Usability is the extent to which a product can be used by specified users to achieve specified goals with effectiveness, efficiency and satisfaction in a specified context of use.

Usability is attached with all tools used by humans and is extended to both digital and non-digital devices. Thus it is a subset of user experience but not wholly contained. The section of usability that intersects with user experience design is related to human’s ability to use a system or application. Good usability is essential to a positive user experience but does not alone guarantee it.


Accessibility of a system describes its ease of reach, use and understanding. In terms of user experience design it can also be related to the overall comprehensibility of the information and features. It contributes to shorten the learning curve attached with the system. Accessibility in many contexts can be related to the ease of use for people with disabilities and comes under Usability.

Human–computer interaction

Human–computer interaction is concerned with the design, evaluation and implementation of interactive computing systems for human use and with the study of major phenomena surrounding them.

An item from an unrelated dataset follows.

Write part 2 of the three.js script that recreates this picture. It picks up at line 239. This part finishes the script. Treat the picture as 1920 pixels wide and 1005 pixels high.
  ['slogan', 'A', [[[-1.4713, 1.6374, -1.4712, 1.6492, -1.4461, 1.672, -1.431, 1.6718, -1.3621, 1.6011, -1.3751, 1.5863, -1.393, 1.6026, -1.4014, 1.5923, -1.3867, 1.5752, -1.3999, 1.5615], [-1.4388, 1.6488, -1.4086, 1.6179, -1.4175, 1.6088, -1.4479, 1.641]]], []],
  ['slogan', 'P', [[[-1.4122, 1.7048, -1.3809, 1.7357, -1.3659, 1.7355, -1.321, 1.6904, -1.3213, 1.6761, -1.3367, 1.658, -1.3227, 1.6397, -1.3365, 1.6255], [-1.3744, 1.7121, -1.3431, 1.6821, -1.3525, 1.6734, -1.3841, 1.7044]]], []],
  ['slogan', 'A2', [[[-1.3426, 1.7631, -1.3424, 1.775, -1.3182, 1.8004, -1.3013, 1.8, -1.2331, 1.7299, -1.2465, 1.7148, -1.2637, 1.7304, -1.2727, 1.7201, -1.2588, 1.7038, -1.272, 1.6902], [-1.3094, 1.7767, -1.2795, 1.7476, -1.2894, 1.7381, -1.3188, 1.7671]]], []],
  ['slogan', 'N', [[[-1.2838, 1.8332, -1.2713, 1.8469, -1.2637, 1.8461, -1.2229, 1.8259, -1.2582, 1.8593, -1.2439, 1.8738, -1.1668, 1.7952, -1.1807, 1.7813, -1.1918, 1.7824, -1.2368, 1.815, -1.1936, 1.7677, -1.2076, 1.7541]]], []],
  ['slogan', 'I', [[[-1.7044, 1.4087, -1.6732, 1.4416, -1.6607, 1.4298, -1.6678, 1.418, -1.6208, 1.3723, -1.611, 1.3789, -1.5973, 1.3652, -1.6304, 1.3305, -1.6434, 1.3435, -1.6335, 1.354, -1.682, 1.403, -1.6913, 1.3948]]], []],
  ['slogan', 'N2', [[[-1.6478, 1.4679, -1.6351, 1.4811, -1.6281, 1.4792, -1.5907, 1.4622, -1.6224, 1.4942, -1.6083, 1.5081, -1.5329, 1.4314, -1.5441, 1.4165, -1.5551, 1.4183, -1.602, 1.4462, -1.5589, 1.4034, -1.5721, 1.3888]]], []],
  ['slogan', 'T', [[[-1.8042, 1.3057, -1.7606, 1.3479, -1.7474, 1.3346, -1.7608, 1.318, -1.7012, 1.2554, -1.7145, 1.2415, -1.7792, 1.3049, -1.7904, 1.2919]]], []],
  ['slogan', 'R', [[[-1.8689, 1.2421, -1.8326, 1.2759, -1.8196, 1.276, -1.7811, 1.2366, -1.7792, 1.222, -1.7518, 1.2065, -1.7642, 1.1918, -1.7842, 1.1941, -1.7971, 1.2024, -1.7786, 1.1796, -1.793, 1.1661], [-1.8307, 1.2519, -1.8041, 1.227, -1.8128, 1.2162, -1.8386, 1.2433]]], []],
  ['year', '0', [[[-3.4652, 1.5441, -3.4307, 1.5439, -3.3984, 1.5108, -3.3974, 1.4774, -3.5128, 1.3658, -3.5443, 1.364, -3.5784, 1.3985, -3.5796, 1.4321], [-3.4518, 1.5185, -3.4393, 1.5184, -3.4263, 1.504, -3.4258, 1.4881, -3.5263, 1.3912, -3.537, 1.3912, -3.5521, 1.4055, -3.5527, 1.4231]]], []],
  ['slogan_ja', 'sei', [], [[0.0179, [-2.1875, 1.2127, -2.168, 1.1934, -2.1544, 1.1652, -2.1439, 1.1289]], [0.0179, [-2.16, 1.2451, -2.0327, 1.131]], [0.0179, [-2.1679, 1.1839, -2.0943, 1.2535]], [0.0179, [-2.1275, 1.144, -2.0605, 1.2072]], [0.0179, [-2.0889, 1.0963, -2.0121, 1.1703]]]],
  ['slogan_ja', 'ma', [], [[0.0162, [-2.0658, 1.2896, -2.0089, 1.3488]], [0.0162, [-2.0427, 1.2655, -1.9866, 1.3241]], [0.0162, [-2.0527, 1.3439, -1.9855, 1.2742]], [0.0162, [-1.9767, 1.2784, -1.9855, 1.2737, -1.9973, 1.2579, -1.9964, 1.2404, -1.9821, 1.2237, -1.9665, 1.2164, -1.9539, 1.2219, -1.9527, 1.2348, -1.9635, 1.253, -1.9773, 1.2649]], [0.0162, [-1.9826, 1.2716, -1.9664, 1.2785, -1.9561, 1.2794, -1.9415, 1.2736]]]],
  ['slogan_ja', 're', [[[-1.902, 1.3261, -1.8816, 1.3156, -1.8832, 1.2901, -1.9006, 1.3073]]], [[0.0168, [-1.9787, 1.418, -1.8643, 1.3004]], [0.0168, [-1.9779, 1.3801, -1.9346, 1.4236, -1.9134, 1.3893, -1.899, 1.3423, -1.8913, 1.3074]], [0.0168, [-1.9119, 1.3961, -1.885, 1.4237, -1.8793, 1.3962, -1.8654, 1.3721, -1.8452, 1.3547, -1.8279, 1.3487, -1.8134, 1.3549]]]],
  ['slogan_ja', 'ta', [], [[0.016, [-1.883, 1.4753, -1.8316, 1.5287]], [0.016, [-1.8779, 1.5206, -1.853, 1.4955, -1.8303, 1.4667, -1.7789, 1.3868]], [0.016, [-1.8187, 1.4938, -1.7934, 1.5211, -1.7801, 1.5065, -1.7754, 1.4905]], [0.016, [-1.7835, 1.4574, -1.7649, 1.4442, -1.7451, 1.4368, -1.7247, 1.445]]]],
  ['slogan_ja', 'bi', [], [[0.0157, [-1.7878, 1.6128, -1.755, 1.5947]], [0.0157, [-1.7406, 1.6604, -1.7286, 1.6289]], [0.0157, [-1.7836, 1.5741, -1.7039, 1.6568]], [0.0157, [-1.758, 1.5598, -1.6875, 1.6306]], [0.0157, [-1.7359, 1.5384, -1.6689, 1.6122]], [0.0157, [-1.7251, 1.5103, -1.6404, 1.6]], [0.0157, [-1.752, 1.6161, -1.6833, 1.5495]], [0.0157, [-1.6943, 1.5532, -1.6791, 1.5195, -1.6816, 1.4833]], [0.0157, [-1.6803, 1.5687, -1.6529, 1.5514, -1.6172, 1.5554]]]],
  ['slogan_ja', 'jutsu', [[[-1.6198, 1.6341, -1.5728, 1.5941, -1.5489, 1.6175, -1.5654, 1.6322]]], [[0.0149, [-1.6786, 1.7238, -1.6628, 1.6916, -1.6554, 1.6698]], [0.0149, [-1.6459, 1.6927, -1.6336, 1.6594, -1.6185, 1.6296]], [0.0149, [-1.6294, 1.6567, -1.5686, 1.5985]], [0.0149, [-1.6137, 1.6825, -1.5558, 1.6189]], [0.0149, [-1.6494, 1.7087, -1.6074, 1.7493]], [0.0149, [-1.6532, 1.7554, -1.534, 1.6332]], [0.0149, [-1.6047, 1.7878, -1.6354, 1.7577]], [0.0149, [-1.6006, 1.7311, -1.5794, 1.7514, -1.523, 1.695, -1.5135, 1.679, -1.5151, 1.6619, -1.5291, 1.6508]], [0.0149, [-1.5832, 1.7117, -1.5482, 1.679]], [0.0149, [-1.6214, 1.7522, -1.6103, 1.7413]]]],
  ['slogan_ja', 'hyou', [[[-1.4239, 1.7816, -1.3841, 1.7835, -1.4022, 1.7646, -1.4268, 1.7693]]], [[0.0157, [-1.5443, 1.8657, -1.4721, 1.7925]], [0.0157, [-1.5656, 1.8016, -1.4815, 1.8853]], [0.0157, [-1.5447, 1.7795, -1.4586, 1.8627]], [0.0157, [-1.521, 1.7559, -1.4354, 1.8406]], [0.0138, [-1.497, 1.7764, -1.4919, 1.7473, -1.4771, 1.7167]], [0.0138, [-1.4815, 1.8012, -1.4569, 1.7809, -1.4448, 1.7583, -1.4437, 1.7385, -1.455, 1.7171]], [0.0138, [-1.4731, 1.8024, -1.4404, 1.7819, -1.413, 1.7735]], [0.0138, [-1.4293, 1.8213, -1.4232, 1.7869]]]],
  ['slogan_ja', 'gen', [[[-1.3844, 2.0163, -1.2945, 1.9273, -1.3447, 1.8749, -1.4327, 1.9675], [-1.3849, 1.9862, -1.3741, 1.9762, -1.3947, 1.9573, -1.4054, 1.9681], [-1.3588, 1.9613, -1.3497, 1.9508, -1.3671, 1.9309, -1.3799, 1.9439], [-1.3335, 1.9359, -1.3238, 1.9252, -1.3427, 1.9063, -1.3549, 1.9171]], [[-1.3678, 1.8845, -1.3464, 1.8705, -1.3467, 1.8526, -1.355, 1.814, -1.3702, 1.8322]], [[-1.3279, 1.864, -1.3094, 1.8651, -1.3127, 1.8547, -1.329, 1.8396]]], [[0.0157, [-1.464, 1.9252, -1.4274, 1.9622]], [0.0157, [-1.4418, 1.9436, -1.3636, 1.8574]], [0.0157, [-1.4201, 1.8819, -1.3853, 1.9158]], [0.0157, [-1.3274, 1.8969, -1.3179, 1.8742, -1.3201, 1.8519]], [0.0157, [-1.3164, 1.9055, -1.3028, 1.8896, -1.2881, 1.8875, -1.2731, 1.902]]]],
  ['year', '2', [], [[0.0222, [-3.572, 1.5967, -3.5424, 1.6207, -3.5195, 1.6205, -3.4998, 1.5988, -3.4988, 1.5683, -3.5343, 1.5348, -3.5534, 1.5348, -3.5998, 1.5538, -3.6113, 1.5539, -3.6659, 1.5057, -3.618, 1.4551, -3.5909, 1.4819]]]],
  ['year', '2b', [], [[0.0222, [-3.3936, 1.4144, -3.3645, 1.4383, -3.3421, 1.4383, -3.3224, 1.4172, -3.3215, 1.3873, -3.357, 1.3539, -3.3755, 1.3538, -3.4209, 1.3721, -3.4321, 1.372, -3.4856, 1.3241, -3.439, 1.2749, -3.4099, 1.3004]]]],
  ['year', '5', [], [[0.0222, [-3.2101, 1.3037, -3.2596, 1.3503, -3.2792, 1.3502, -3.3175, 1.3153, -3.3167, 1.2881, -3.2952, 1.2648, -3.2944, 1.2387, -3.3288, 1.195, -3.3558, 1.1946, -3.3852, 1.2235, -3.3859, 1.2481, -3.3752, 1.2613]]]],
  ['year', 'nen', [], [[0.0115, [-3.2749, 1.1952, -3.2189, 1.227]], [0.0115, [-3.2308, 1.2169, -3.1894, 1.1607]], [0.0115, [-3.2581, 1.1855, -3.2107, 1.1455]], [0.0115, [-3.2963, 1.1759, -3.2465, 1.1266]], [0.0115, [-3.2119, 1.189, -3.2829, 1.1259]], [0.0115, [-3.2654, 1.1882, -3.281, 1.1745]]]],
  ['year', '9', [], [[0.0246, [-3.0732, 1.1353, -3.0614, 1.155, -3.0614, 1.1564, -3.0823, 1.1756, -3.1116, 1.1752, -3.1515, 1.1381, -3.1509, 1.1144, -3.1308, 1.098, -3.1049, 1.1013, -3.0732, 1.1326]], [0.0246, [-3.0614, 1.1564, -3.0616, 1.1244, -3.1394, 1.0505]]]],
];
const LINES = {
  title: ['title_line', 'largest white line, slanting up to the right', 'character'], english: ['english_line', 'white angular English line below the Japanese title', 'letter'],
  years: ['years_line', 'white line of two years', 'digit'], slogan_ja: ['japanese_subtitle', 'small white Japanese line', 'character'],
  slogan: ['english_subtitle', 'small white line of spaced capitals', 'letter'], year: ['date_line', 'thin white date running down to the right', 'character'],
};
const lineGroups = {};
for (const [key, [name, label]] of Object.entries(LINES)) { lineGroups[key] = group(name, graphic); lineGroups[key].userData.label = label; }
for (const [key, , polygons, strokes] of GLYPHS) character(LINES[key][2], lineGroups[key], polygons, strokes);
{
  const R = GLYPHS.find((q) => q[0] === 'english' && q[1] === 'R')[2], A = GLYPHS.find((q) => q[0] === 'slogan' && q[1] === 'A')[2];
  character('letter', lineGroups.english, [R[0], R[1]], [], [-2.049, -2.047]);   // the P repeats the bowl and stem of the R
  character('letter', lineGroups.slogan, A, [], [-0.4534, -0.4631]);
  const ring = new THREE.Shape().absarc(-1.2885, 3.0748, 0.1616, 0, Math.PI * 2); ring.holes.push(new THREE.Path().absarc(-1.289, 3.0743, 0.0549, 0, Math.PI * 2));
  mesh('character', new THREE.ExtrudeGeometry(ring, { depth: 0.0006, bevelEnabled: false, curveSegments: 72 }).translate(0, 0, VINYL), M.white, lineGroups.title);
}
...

Human–computer interaction is the main contributor to user experience design because of its emphasis on human performance rather than mere usability. It provides key research findings which inform the improvement of systems for the people. HCI extends its study towards more integrated interactions, such as tangible interactions, which is generally not covered in the practice of user experience. User experience cannot be manufactured or designed; it has to be incorporated in the design. Understanding the user's emotional quotient plays a key role while designing User Experience. The first step while designing the user experience is determining the reason a visitor will be visiting the website or use the application in question. Then the user experience can be designed accordingly.